California is at the brink. It’s not just the $14 billion state deficit. It’s municipal and county governments similarly stressed, some near bankruptcy, but continuing to grant outsized pay and benefits increases. In some communities public sector safety employees are earning as much as $200k with overtime and retiring with pensions of 90% of their last years earnings. The prison workers union, one of the largest contributors to the Democratic party, fights against reform of the massively expensive Department of Corrections. The Republicans in Sacramento refuse to look at even the most basic fixes to the States revenue crisis like closing the outrageous yacht tax loophole.  Political candidates are spending up to $1m in legislative races and are beholden to contributors funding their campaigns. To say it is dysfunctional only begins to describe such a system.

The political divide in Sacramento seems unbridgable. There’s virtually no center ground. Most of the Republicans in the legislature have taken the Grover Norquist ‘no new tax’ pledge. The party’s right wing has driven nearly all remaining centrists out of office. The major Republican contributors: developers and big property owners, often under the guise of the Chamber of Commerce, have funded the purge. As long as they  maintain the 2/3 vote budget approval requirement and keep a Republican in the Governorship, they can maintain their grip. The Democratic side,  while somewhat more diverse and centrist, has its own special interest contributors with agendas. The party is eyeing 2010 as the year it will establish a 2/3 legislative majority and an ability to override any veto. Moreover, the Democratic majority will control the redistricting of California. The goal is to pick up 5 Congressional seats and a permanent 2/3 majority in the legislature. The Republican veto will be history. Even sensible Democrats have to ask if this sort of imbalance is healthy.
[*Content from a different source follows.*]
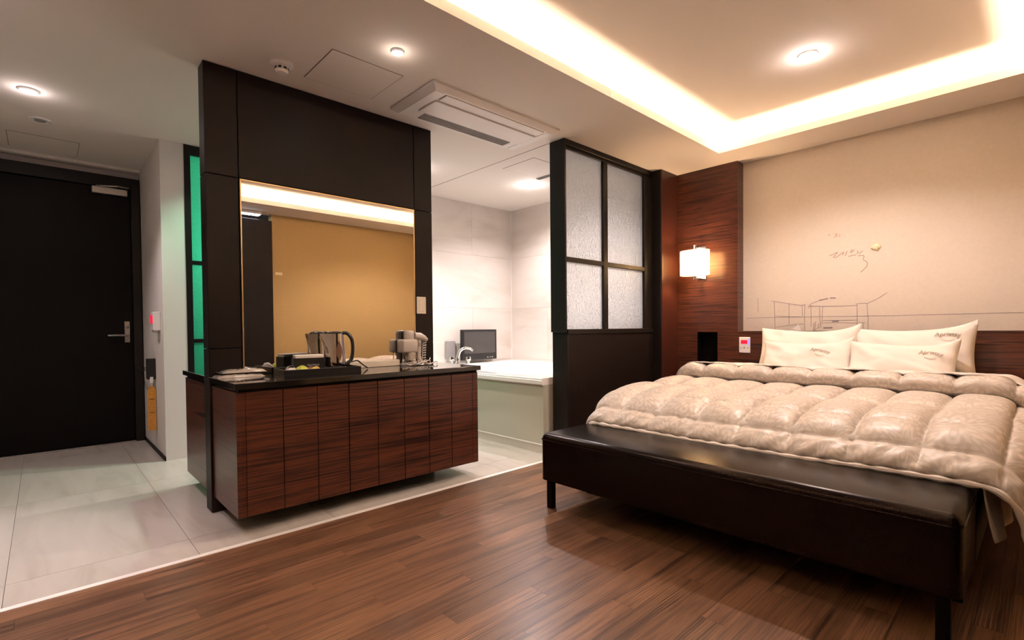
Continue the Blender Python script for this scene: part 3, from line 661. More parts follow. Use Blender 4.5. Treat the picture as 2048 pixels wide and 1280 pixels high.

California’s golden period was 1958 – 1966. Pat Brown was Governor. A centrist Democrat and a balance of Democrats and Republicans in the legislature worked out compromises in a generally harmonious period of government. The State constructed an extensive highway system and infrastructure. The BART was launched. The University system was the envy of the nation. California was a leader in its efforts to protect the environment and the states natural beauty. The legislature took its first steps towards establishment of the Coastal Commission. All of these undertakings required broad based consensus.

The ideological cleavage began In the late sixties, in California as in the rest of the nation. In reaction to high taxes, and a court ordered redistribution of property tax revenues, a tax revolt took root. In 1978, Proposition 13 passed overwhelmingly. In subsequent years, prosperity and rising revenues from the internet boom and the real estate bubble allowed a papering over of a deepening political split, but in 2008, in a period of declining revenues, California lacks any consensus as to how to proceed. The State faces a crisis. 

Sometimes such an impasse provides an opportunity. My proposal is that a bi-partisan panel examine our State’s problem and recommend a comprehensive solution. As members of the panel, there would be three Republicans, three Democrats and a prominent jurist from one of the State’s law schools. I would suggest the following: Pete Wilson (R), Tom Campbell (R), Abel Moldonado (R), Gray Davis (D), Jerry Brown (D), and Michael Machado (D). The seventh member would be a law school Dean or a highly respected academic lawyer from either UCLA or Berkeley. Senators Moldonado and Machado are  well regarded members of the current legislature and are both centrists, a rare breed. The jurist or law school Dean would Chair the group. The members would be endorsed and empowered by the Governor, but would report only to the people of California.

The Grand Bargain would address and propose changes for the following:

  • the 2/3 majority requirement for the State budget
  • legislative control over redistricting
  • dual roll taxation so that corporate owned properties be assessed at 1% of market value
  • establishment of defined contribution pension systems for all public employees (state, municipal, and county) and the phasing out of defined benefit plans
  • changing the term limit periods for legislators and constitutional officers

The seven member panel would endorse a mutually agreed upon plan and present it to the voters of California. To the extent legally constitutional, special interests would be kept out of the process and discouraged from political advertising or other forms of advocacy. In statewide referendum, the citizens of California would either approve or disapprove the proposal. The outcome would have the strength of a constitutional amendment.